Procedural history of this appeal
[6] Pursuant to a direction of Harrison J, we heard Mr Murray’s application for leave and his substantive appeal together. We did so on 18 August 2015. Subsequently, we requested further submissions from counsel on the interpretation of the proviso to s 7(2), and on the application under the Criminal Procedure Act 2011 of the totality principle to appeals involving sentences with constituent parts.
[7] We thank counsel for those further submissions.
Analysis
[8] We are satisfied that the question of the correct approach to the proviso found in s 7(2)(b) of the Misuse of Drugs Act is one of general or public importance. On that basis, we grant leave for this second appeal.
[9] As Mr McKenzie’s very helpful supplementary submissions establish, the proviso is best understood as parliamentary acknowledgement, at the time of the passage of the Misuse of Drugs Act in 1975, of the then current approach to sentencing for possession of cannabis. The courts were reluctant to sentence offenders to prison for simple cannabis possession. That Act was introduced as the Drugs (Prevention of Misuse) Bill in 1974.[5] As introduced, it did not contain the proviso now found in s 7(2)(b). The proviso first appeared in the Select Committee version of the Bill, but with little explanation or comment from the Select Committee itself. Mr McKenzie pointed us to helpful parliamentary commentary in the speech from the Minister of Health on the second reading of the Bill:[6]
Clause 7, dealing with the possession and the use of controlled drugs, transforms the bare supply of class C drugs to persons over the age of 18 into a less serious offence. The Select Committee has to some extent created a new distinction by recommending that a custodial sentence — the expression introduced in clause 6 — shall not ordinarily be passed for the possession or use of a Class C drug. This principle is in line with the current practice of the courts.
[10] Understood in that light, in our view the proviso requires a sentencing judge to step back and assess the significance of a particular offender’s cannabis possession offending. The proviso directs consideration of an offender’s previous convictions and other “exceptional circumstances” relating to the offence or the offender. We do not think the fact that a person is, at the time, to receive a custodial sentence satisfies — without more — the proviso. Rather, and for example, where there had been extensive “simple” possession offending dealt with over time by noncustodial sentences, the court might conclude that a sentence of imprisonment was the least restrictive sentencing outcome appropriate. Alternatively, charges for simple possession could be laid in connection with charges for other drug offending, where the possession of cannabis was, in effect, part of an overall pattern of offending. The point is that the satisfaction of the proviso is something that must be determined by reference to the statutory criteria. To that extent, we think Gendall J erred, as did the High Court in the case to which he referred, Norman v Police.[7]

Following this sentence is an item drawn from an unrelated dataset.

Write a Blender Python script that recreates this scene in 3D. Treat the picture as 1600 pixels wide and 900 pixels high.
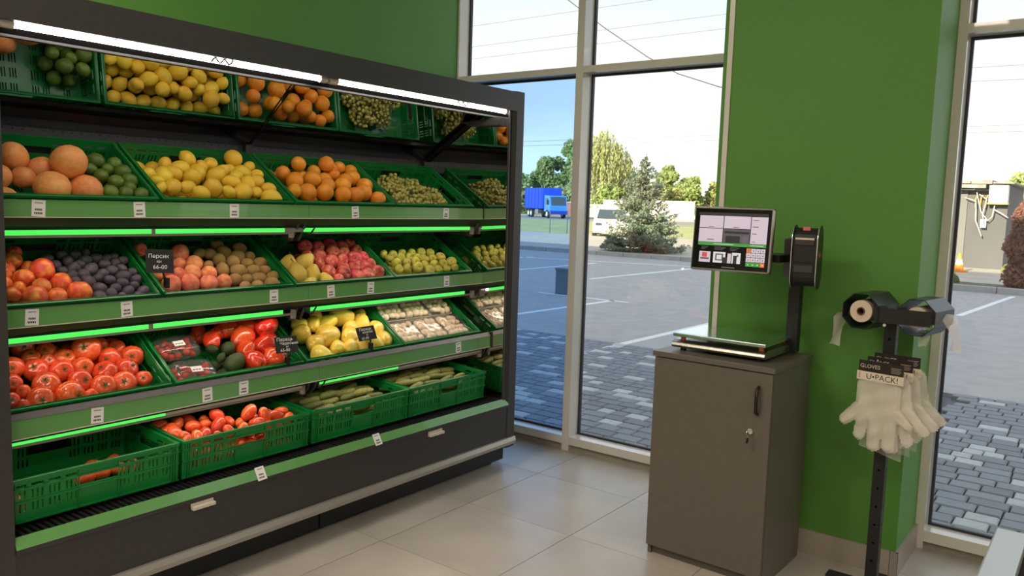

[11] In our view, and in the circumstances of this case, that conclusion is sufficient to dispose of this appeal. We therefore allow Mr Murray’s appeal, and quash the one month’s cumulative sentence imposed upon him for possession of cannabis. We will order him convicted and discharged for that offending.
[12] But, we note that it is not to be taken that a conviction and discharge will always, or even in the majority of like cases, be the necessary outcome. For example, a fine may well be an appropriate sentence for cannabis possession offending, including where a defendant has been sentenced to imprisonment on another charge. Section 13 of the Sentencing Act 2002 separately requires the court to impose a fine for such offending, unless various criteria are satisfied. That is not appropriate in this case because Mr Murray has served his sentence.
[13] Given Mr Murray has already served his term of imprisonment, this is not, in our view, an appropriate case to consider Mr Murray’s challenge to Justice Gendall’s alternative reasoning regarding the totality principle.[8] We do not, therefore, need to consider the second matter on which we sought further submissions, namely the application under the Criminal Procedure Act of the totality principle to appeals involving sentences with constituent parts.
Result
[14] Mr Murray’s application for leave to appeal his sentence of one month’s cumulative imprisonment for possession of cannabis is granted. That appeal is allowed and that sentence quashed. Mr Murray is convicted and discharged for that offending.
Solicitors:
Crown Law Office, Wellington for Respondent
[1] Police v Murray (AKA) McKenzie DC Christchurch CRI-2013-009-11070, 18 June 2014.
[2] Mr Murray did not challenge his sentence for the domestic violence offending.
[3] Murray AKA McKenzie v Police [2014] NZHC 2439.
[4] Norman v Police HC Tauranga CRI-2011-470-20, 8 August 2011.
[5] Drugs (Prevention of Misuse) Bill 1974 (28–1).
[6] (18 July 1975) 399 NZPD 3143.
[7] Norman v Police, above n 4, at [14].
[8] Murray AKA McKenzie v Police, above n 3, at [29].